Stories and Territories


Historian Joan Sangster’s The Iconic North examines the complex interconnection between southern representations of the North and Canada’s postwar nation-building project. The book’s central claim is that these southern representations have drawn from manifold colonial influences and created “imaginary spaces” within which audiences could fashion a positive view of cultural and economic progress. Within these spaces, non-Indigenous audiences have been compelled to imagine a vision of authentic indigeneity constructed out of the familiar themes of risk, bravery, hard work, and development. This vision has allowed Canada’s nation-building project to validate capitalist excursions into the North because it has contributed to the notion of northern Indigenous peoples as a nostalgic form of the colonial settler. The Iconic North also adds the nuances of gender relations to its critique of nation-building, considering the ways in which Canada has been storied by the narratives of non-Indigenous women who have written about their encounters with northern Indigenous women, and by narratives that equate masculinity with northern heroism. What unites these assorted representations is that they depict a colonial push to territorialize an open frontier (namely the eastern Arctic and what is now Nunavut, Inuvialuit, Nunatsiavut, the Yukon, and the Northwest Territories).

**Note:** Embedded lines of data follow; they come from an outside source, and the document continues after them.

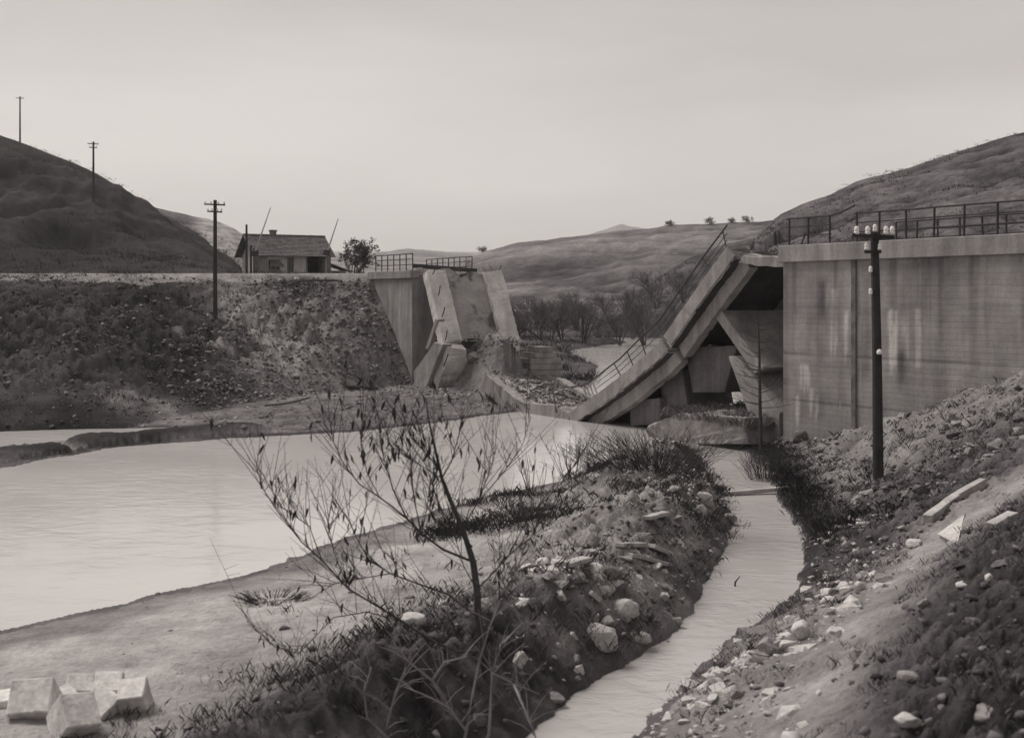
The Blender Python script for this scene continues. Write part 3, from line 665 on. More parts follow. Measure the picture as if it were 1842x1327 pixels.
for x in (1559, 1583): insulator(tp, PX(x, 449, depth-.14), k=1.2)
for y in (489, 529):
    a = PX(1566, y, depth-.12); MB().bar(a, PX(1572, y+3, depth-.1), .03).build('bracket', M['metal'], tp); insulator(tp, a, k=1.0)
m = MB(); c = PX(1582, 633, depth-.15); m.lathe(c-Vector((0, 0, .07)), [(.03,0),(.075,.02),(.08,.08),(.05,.13),(.02,.15)], 8); m.build('white_tag', M['porcelain'], tp)

def far_pole(px, top, bot, label, yfix=None, arms=2):
    if yfix is None: x, y, z = G(px, bot)
    else: y = yfix; x = (px-CX)/F*y; z = H(x, y)
    p = empty('telegraph_pole', (x, y, z), label, 'telegraph pole', 'telegraph poles'); t = PX(px, top, y)
    MB().tube([(x, y, z-.6), t], [.14, .10], 8).build('pole', M['pole'], p)
    for i in range(arms):
        zc = t.z-.28-.42*i; L = .62-.18*i
        MB().bar((x-L, y-.12, zc+.03), (x+L, y-.12, zc-.02), .07, .08).build('crossarm', M['pole'], p)
        for k in (-.9, -.35, .35, .9): insulator(p, (x+L*k, y-.12, zc+.04))
    return p
far_pole(387, 360, 572, 'tall telegraph pole standing on the far river bank left of the house')
far_pole(168, 255, 360, 'telegraph pole halfway up the dark left hill')
far_pole(36, 174, 256, 'faint telegraph pole on the skyline of the left hill, by the left edge', arms=1)

# ------------------------------------------------------------------ crossing keeper's house
A_ = math.radians(28); hx, hy = (462-CX)/F*108, 108.0; hz = 7.33
ho = empty('keepers_house', (hx, hy, hz), 'low single storey house with tiled gable roof beside the road', 'house', None, A_)
L_, D_, E_, R_ = 6.7, 4.6, 2.35, 4.0
def hb(m): return m
fz = [(1.05, 2.05, .9, 1.75), (2.75, 3.35, .45, 2.0), (4.55, 6.2, .0, 2.15)]     # openings in the front wall: x0,x1,z0,z1
def wall_open(L, Hh, ops, y0, y1):
    m = MB(); xs = sorted({0, L}|{o[0] for o in ops}|{o[1] for o in ops})
    for a, b in zip(xs[:-1], xs[1:]):
        oo = [o for o in ops if o[0] <= a and o[1] >= b]
        if not oo: m.box(a, b, y0, y1, 0, Hh)
        else:
            o = oo[0]
            if o[2] > 0: m.box(a, b, y0, y1, 0, o[2])
            m.box(a, b, y0, y1, o[3], Hh)
    return m
def lbuild(m, name, mt, parent, **k): return m.build(name, M[mt], parent, local=True, **k)
lbuild(wall_open(L_, E_, fz, 0, .3), 'front_wall', 'plaster', ho)
m = MB(); m.box(-.02, 2.25, -.035, -.004, .0, .88); m.box(-.02, .99, -.035, -.004, .88, E_-.02); lbuild(m, 'grey_render', 'plaster_grey', ho)
m = MB(); m.box(0, L_, D_-.3, D_, 0, E_); lbuild(m, 'back_wall', 'plaster', ho)
for x0, x1 in ((0, .3), (L_-.3, L_)):
    m = MB(); P = [(x0,.302,0),(x0,D_-.302,0),(x0,D_-.302,E_),(x0,D_/2,R_-.12),(x0,.302,E_)]; Q = [(x1,)+p[1:] for p in P]
    m.add(P+Q, [(0,1,2,3,4)[::-1], (5,6,7,8,9)]+[(i, (i+1) % 5, (i+1) % 5+5, i+5) for i in range(5)]); lbuild(m, 'gable_wall', 'plaster', ho)
m = MB(); m.box(.31, L_-.31, 2.2, 2.3, 0, 2.2); lbuild(m, 'inner_wall', 'dark', ho)
for j, (x0, x1, z0, z1) in enumerate(fz[:2]):
    m = MB()
    for a in ((x0, x0+.07, z0, z1), (x1-.07, x1, z0, z1), (x0+.07, x1-.07, z0, z0+.07), (x0+.07, x1-.07, z1-.07, z1), ((x0+x1)/2-.03, (x0+x1)/2+.03, z0+.07, z1-.07), (x0+.07, (x0+x1)/2-.03, (z0+z1)/2, (z0+z1)/2+.05)):
        m.box(a[0], a[1], .1, .18, a[2], a[3])
    fr = lbuild(m, 'window', 'timber_dark', ho)
    m = MB(); m.box(x0+.08, x1-.08, .19, .2, z0+.08, z1-.08); g = m.build('pane', M['glass'], None, local=True); g.parent = fr
m = MB(); m.add([(.95,-.75,1.22),(2.25,-.75,1.22),(2.0,0,1.8),(1.2,0,1.8)], [(0,1,2,3)]); m.add([(.95,-.75,1.16),(2.25,-.75,1.16),(2.0,0,1.74),(1.2,0,1.74)], [(3,2,1,0)])
m.add([(.95,-.75,1.16),(2.25,-.75,1.16),(2.25,-.75,1.22),(.95,-.75,1.22)], [(0,1,2,3)]); lbuild(m, 'window_hood', 'timber_dark', ho)
m = MB(); m.box(4.5, 4.6, -.09, -.01, 0, 2.2); m.box(6.15, 6.25, -.09, -.01, 0, 2.2); m.box(4.5, 6.25, -.09, -.01, 2.2, 2.32); lbuild(m, 'porch_frame', 'timber_dark', ho)
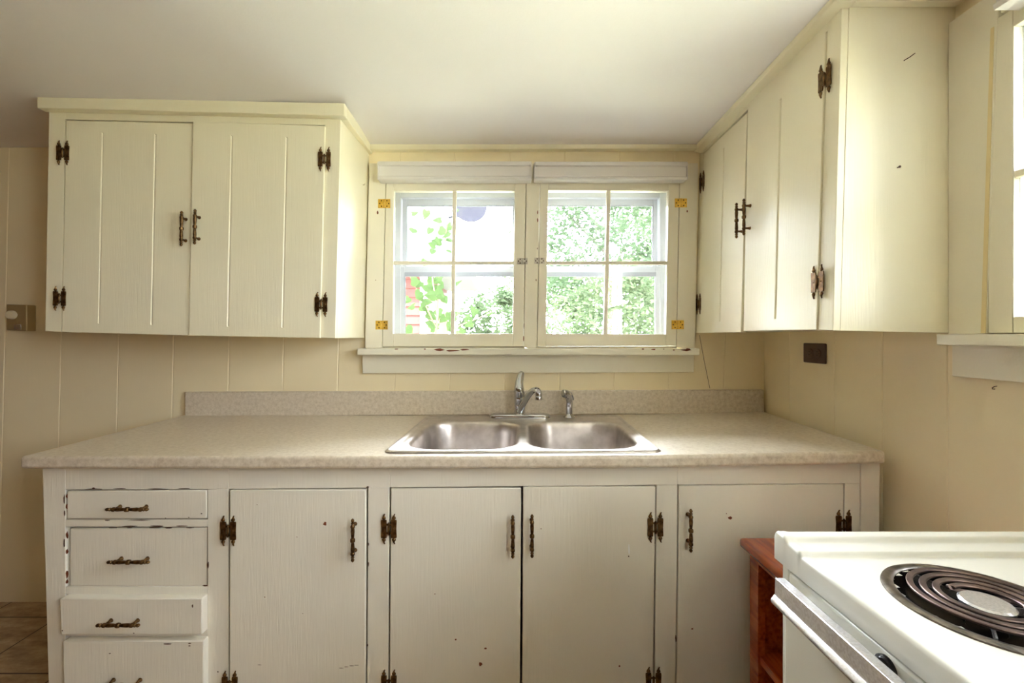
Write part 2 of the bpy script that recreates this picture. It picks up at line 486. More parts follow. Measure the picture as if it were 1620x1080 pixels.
def hinge_mesh():
    bm = NB()
    for s in (-1, 1):
        x0 = s * 0.0145
        prism(bm, [(x0 - .0075, -.026), (x0 + .0075, -.026), (x0 + .0082, -.022), (x0 + .0072, 0), (x0 + .0082, .022), (x0 + .0075, .026), (x0 - .0075, .026), (x0 - .0082, .022), (x0 - .0072, 0), (x0 - .0082, -.022)], .0028, Matrix.Translation((0, -.0028, 0)))
        for q in (-1, 1):
            M = Matrix.Translation((x0, -.0014, q * 0.0315)) @ Matrix.Scale(0.6, 4, (0, 1, 0))
            lathe(bm, [(.0005, -.0062), (.0042, -.004), (.0060, 0), (.0042, .004), (.0005, .0062)], M, 10)
            tube(bm, [(x0, -.0014, q * .036), (x0 + .0008, -.0016, q * .040), (x0 + .0022, -.0018, q * .0432), (x0 + .0042, -.0018, q * .0425)], [.0030, .0022, .0015, .0008], 6)
        lathe(bm, [(.0022, 0), (.0020, .001), (.001, .0014)], Matrix.Translation((x0, -.0028, 0)) @ Matrix.Rotation(math.pi / 2, 4, 'X'), 8)
        for q in (-.012, .012):
            box(bm, min(x0, 0) if s < 0 else 0, 0 if s < 0 else x0, -.0024, -.0004, q - .0022, q + .0022)
    lathe(bm, [(.0008, -.0190), (.0022, -.017), (.0032, -.015), (.0032, .015), (.0022, .017), (.0008, .019)], Matrix.Translation((0, -.003, 0)), 10)
    me = bpy.data.meshes.new('h_hinge'); bmesh.ops.recalc_face_normals(bm, faces=bm.faces); bm.to_mesh(me); bm.free(); return me


def butt_mesh(w=.026, h=.019):
    bm = NB()
    for s in (-1, 1):
        x0, x1 = (s * .0022, s * w)
        box(bm, min(x0, x1), max(x0, x1), -.002, 0, -h, h)
        for (u, v) in ((.45, .62), (.75, 0), (.45, -.62)):
            nf = len(bm.faces)
            lathe(bm, [(.0030, 0), (.0026, .0007), (.0008, .0009)], Matrix.Translation((s * w * u, -.002, h * v)) @ Matrix.Rotation(math.pi / 2, 4, 'X'), 8)
            bm.faces.ensure_lookup_table()
            for f in bm.faces[nf:]: f.material_index = 1
    for k in range(5):
        z0 = -h + 2 * h * k / 5
        lathe(bm, [(.0030, z0 + .0004), (.0032, z0 + .001), (.0032, z0 + 2 * h / 5 - .001), (.0030, z0 + 2 * h / 5 - .0004)], Matrix.Translation((0, -.0022, 0)), 10)
    me = bpy.data.meshes.new('butt_hinge'); bmesh.ops.recalc_face_normals(bm, faces=bm.faces); bm.to_mesh(me); bm.free(); return me


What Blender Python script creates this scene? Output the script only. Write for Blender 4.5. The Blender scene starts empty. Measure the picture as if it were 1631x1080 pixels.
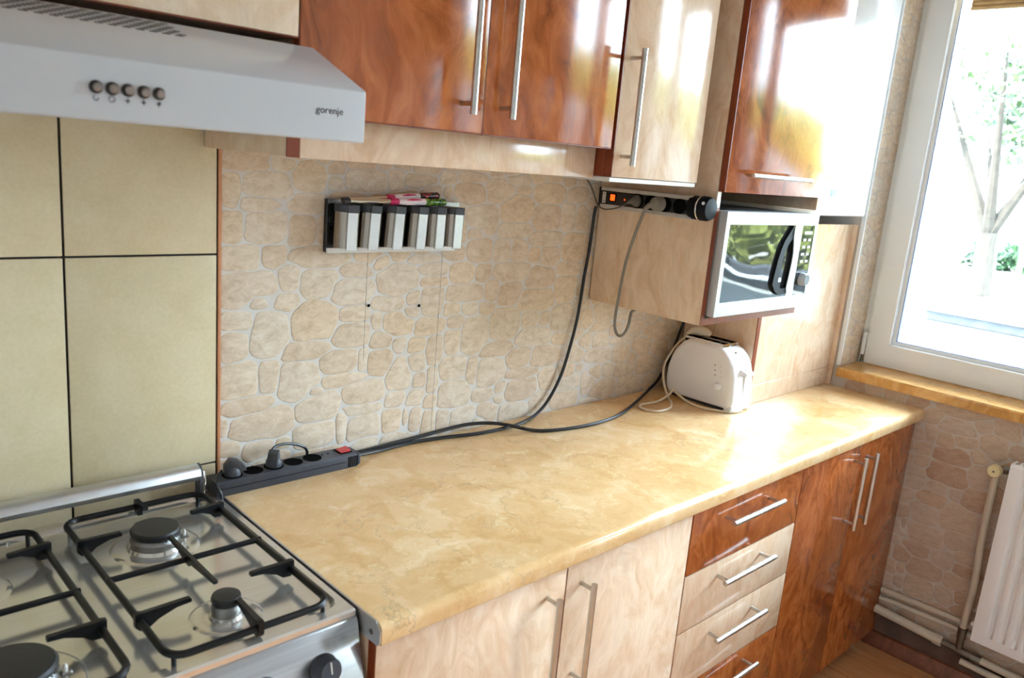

Sangster identifies her methodology as “realist” and “materialist,” and, within this understanding, textual representations are inseparable from material life. For Sangster, representations (images and stories) are necessarily an organic part of settler colonialism’s ongoing struggle for territory. In following the intertwining threads of territorialization and representations, Sangster puts symbols, ideologies, and lived realities into a relational conversation. Sangster cites Sherrill Grace’s work as an influence, and indeed both Grace’s Canada and the Idea of North and Sangster’s book claim that the North is a symbol that contributes to Canada’s national identity. However, Grace makes a firm ontological divide between representations and lived reality, and Sangster goes beyond this strict division. For Grace, symbols are the tools we use to imaginatively access the real world. For Sangster, symbols are a dynamic part of power relations. Sangster’s materialist methodology makes a vital adjustment to Grace’s approach because it acknowledges the porous interrelations between representations and lived experience.

The southern representations that comprise Sangster’s study span three decades, and she tends to shift her own terminology in accordance with the dated expressions of these texts. For example, her analysis of the Hudson’s Bay Company magazine, The Beaver, reads,

Much like American inter-war intellectuals and avant-garde artists who appropriated aspects of Indigenous cultures, The Beaver attempted to create a Canadian national identity by celebrating its links to First Nations history and culture. Yet the magazine also reflected a cultural hierarchy that, by recoding the primitive, strange, and alien behavior of the Eskimo, cast white Euro-Canadian modernity as superior and inevitable.

Here, the term “First Nations” joins with Sangster’s use of the word “Eskimo,” leaving a sense that the two terms are interchangeable. However, Inuit are descendants of the Thule who arrived in the Arctic perhaps as late as the thirteenth or fourteenth century, whereas the Arctic’s First Nations were actually the Tuniit. Sangster says that at times she has chosen to use era-specific designations “to replicate the true flavour of the discourse and sensibility of the time.” These shifting designations add a resonating connotative layer to Sangster’s analysis, but they also risk dislocating or conflating Indigenous identities.

The conclusion of The Iconic North briefly addresses Inuit art and narrative, with readings of Paulette Anerodluk’s photography, Mitiarjuk Nappaaluk’s fiction, and Mini Aodla Freeman’s nonfiction. Sangster says that she has included the work of these women in order to avoid “the impression that Indigenous peoples were a tabula rasa,” and she describes their work as “‘looking back’ at non-Indigenous Canada.” Of Aodla Freeman’s Life Among the Qallunaat, Sangster writes, “The book brilliantly makes the South and non-Indigenous life ‘strange,’ reversing the usual exoticization and othering of the Inuit.” Sangster cites the 1978 edition, which is now well known for its heavy-handed editorial interventions, particularly publisher Mel Hurtig’s choice to create a kind of reverse ethnography by focusing on Aodla Freeman’s experiences in the South. Based on the 1978 edition, Sangster perceives this memoir as a kind of looking back. However, the 2015 scholarly edition of the memoir restores the sections that were cut, and the result is a book that is focused on Aodla Freeman’s home (James Bay, Nunavik).

Sangster’s reading of Life Among the Qallunaat leads me to conclude that much like the construction of a reverse gaze in the 1978 edition of Aodla Freeman’s memoir, the ascription of “looking back” is an externally imposed construct. Because of the many forces that feed into our perceptions, such imposed constructs are not always easily recognizable. But Sangster’s methodology of dynamic and organically integrated systems of representation and power relations will help us to interrogate the forces that narrate our perceptions and actions.